- **Written instruction**:
Report every line below that holds the word "scene".

╭─ Given data

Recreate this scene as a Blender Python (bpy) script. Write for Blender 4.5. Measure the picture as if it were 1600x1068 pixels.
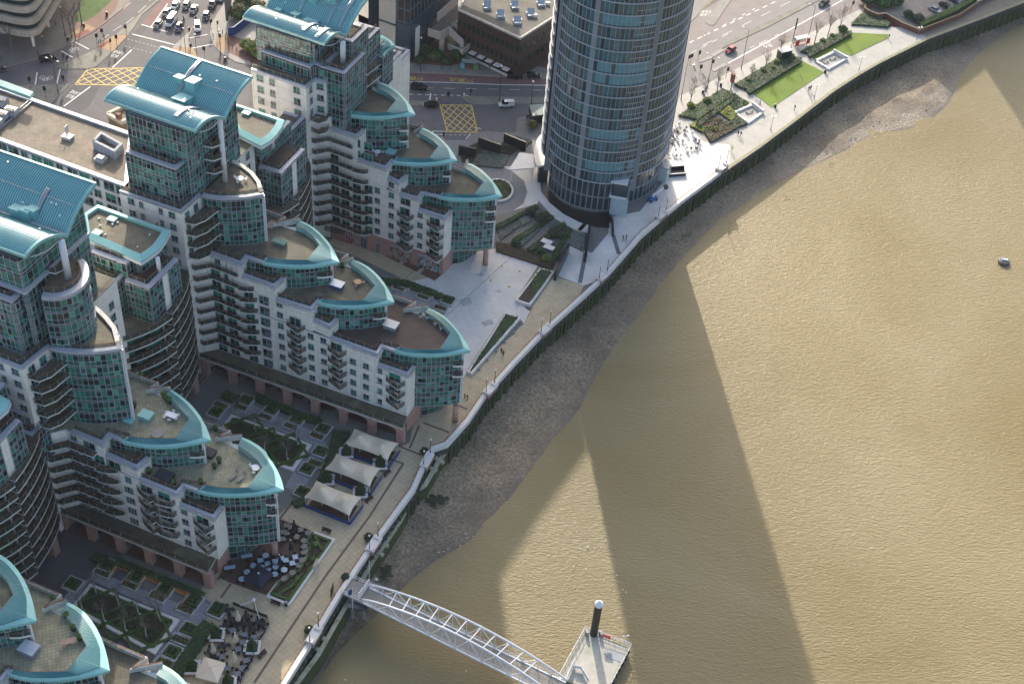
import bpy,math,random
from mathutils import Vector,Matrix
R=math.radians
random.seed(7)
for o in list(bpy.data.objects): bpy.data.objects.remove(o,do_unlink=True)
S=bpy.context.scene
COL=S.collection

# -- camera --
FPX,PITCH,ROLL,CAMH=2222.0,R(43.1),R(5.07),215.0
_c,_s,_cr,_sr=math.cos(PITCH),math.sin(PITCH),math.cos(ROLL),math.sin(ROLL)
FW=Vector((0,_c,-_s));R0=Vector((1,0,0));U0=Vector((0,_s,_c))
RT=R0*_cr+U0*_sr;DN=R0*_sr-U0*_cr;CAMP=Vector((0,0,CAMH))
cam_d=bpy.data.cameras.new('camera');cam=bpy.data.objects.new('camera',cam_d);COL.objects.link(cam)
cam_d.sensor_width=36;cam_d.lens=FPX/1600*36;cam_d.clip_start=1;cam_d.clip_end=3000
mw=Matrix((RT,-DN,-FW)).transposed().to_4x4();mw.translation=CAMP;cam.matrix_world=mw
S.camera=cam
# -- sky,sun,exposure --
SUN_EL=R(24.5);SUN_DIR=Vector((-0.174,0.985,0)).normalized()      # horizontal direction towards the sun
W=bpy.data.worlds.new('World');S.world=W;W.use_nodes=True
nt=W.node_tree;nt.nodes.clear()
sky=nt.nodes.new('ShaderNodeTexSky');sky.sky_type = 'NISHITA';sky.sun_disc=False
sky.sun_elevation=SUN_EL;sky.sun_rotation=math.atan2(SUN_DIR.x,SUN_DIR.y) % (2*math.pi)
sky.air_density=1.0;sky.dust_density=4.0;sky.ozone_density=1.0
bg=nt.nodes.new('ShaderNodeBackground');bg.inputs[1].default_value=0.15
wo=nt.nodes.new('ShaderNodeOutputWorld');nt.links.new(sky.outputs[0],bg.inputs[0]);nt.links.new(bg.outputs[0],wo.inputs[0])
sl=bpy.data.lights.new('sun','SUN');so=bpy.data.objects.new('sun',sl);COL.objects.link(so)
sl.energy=2.8;sl.angle=R(0.55);sl.color=(1.0,0.90,0.76)
sv=(SUN_DIR*math.cos(SUN_EL)+Vector((0,0,math.sin(SUN_EL))))
so.rotation_euler=sv.to_track_quat('Z','Y').to_euler();so.location=(0,400,300)
S.view_settings.view_transform = 'Standard';S.view_settings.look = 'None';S.view_settings.exposure=1.16;S.view_settings.gamma=1
S.render.engine = 'CYCLES'

def un(px,py,z=0.0):
    """world xy of a point seen at photo pixel (px, py) whose height is z"""
    d=FW*FPX+RT*(px-800)+DN*(py-534);t=(z-CAMH)/d.z
    p=CAMP+d*t;return (p.x,p.y)
def U(pts,z=0.0): return [un(x,y,z) for x,y in pts]
def ray_line(px,py,a,b):
    """hit of the sight line with the vertical plane through plan points a, b: returns (u along a->b in metres, z)"""
    d=FW*FPX+RT*(px-800)+DN*(py-534)
    ex,ey=b[0]-a[0],b[1]-a[1];L=math.hypot(ex,ey);ex/=L;ey/=L
    nx,ny=-ey,ex
    t=(a[0]*nx+a[1]*ny)/(d.x*nx+d.y*ny)
    return (d.x*t-a[0])*ex+(d.y*t-a[1])*ey,CAMH+d.z*t

# -- materials --
MATS = {}
def mat(name,col,rough=0.7,metal=0.0,var=0.12,scale=0.6,fine=6.0,spec=0.5,bump=0.0,emis=None,alpha=1.0,coord='Object',stain=None,trans=0.0):
    if name in MATS: return MATS[name]
    m=bpy.data.materials.new(name);m.use_nodes=True;n=m.node_tree;p=n.nodes['Principled BSDF']
    p.inputs['Roughness'].default_value=rough;p.inputs['Metallic'].default_value=metal
    p.inputs['Specular IOR Level'].default_value=spec
    c=(*col,1)
    if alpha<1: p.inputs['Alpha'].default_value=alpha
    if emis: p.inputs['Emission Color'].default_value=(*emis[0],1);p.inputs['Emission Strength'].default_value=emis[1]
    if var>0:
        g=n.nodes.new('ShaderNodeNewGeometry')
        n1=n.nodes.new('ShaderNodeTexNoise');n1.inputs['Scale'].default_value=scale;n1.inputs['Detail'].default_value=5;n1.inputs['Roughness'].default_value = .65
        n.links.new(g.outputs['Position'],n1.inputs['Vector'])
        n2=n.nodes.new('ShaderNodeTexNoise');n2.inputs['Scale'].default_value=fine;n2.inputs['Detail'].default_value=3
        n.links.new(g.outputs['Position'],n2.inputs['Vector'])
        mr=n.nodes.new('ShaderNodeMapRange');mr.inputs[1].default_value = .3;mr.inputs[2].default_value = .7
        mr.inputs[3].default_value=1-var;mr.inputs[4].default_value=1+var
        n.links.new(n1.outputs[0],mr.inputs[0])
        mr2=n.nodes.new('ShaderNodeMapRange');mr2.inputs[1].default_value = .3;mr2.inputs[2].default_value = .7
        mr2.inputs[3].default_value=1-var*.7;mr2.inputs[4].default_value=1+var*.7
        n.links.new(n2.outputs[0],mr2.inputs[0])
        mu=n.nodes.new('ShaderNodeMath');mu.operation = 'MULTIPLY';n.links.new(mr.outputs[0],mu.inputs[0]);n.links.new(mr2.outputs[0],mu.inputs[1])
        vm=n.nodes.new('ShaderNodeVectorMath');vm.operation = 'SCALE';vm.inputs[0].default_value=col
        n.links.new(mu.outputs[0],vm.inputs['Scale']);out=vm.outputs[0]
        if stain:
            ns=n.nodes.new('ShaderNodeTexNoise');ns.inputs['Scale'].default_value=stain[1];ns.inputs['Detail'].default_value=6;ns.inputs['Roughness'].default_value = .7
            n.links.new(g.outputs['Position'],ns.inputs['Vector'])
            ms=n.nodes.new('ShaderNodeMapRange');ms.inputs[1].default_value=stain[2];ms.inputs[2].default_value=stain[2]+.15;n.links.new(ns.outputs[0],ms.inputs[0])
            mx=n.nodes.new('ShaderNodeMix');mx.data_type = 'RGBA';n.links.new(ms.outputs[0],mx.inputs[0]);n.links.new(out,mx.inputs[6]);mx.inputs[7].default_value=(*stain[0],1);out=mx.outputs[2]
        n.links.new(out,p.inputs['Base Color'])
        if bump:
            b=n.nodes.new('ShaderNodeBump');b.inputs['Strength'].default_value=bump;b.inputs['Distance'].default_value = .1
            n.links.new(n2.outputs[0],b.inputs['Height']);n.links.new(b.outputs[0],p.inputs['Normal'])
    else: p.inputs['Base Color'].default_value=c
    MATS[name]=m;return m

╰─

- **Output of the exercise**:
Recreate this scene as a Blender Python (bpy) script. Write for Blender 4.5. Measure the picture as if it were 1600x1068 pixels.
S=bpy.context.scene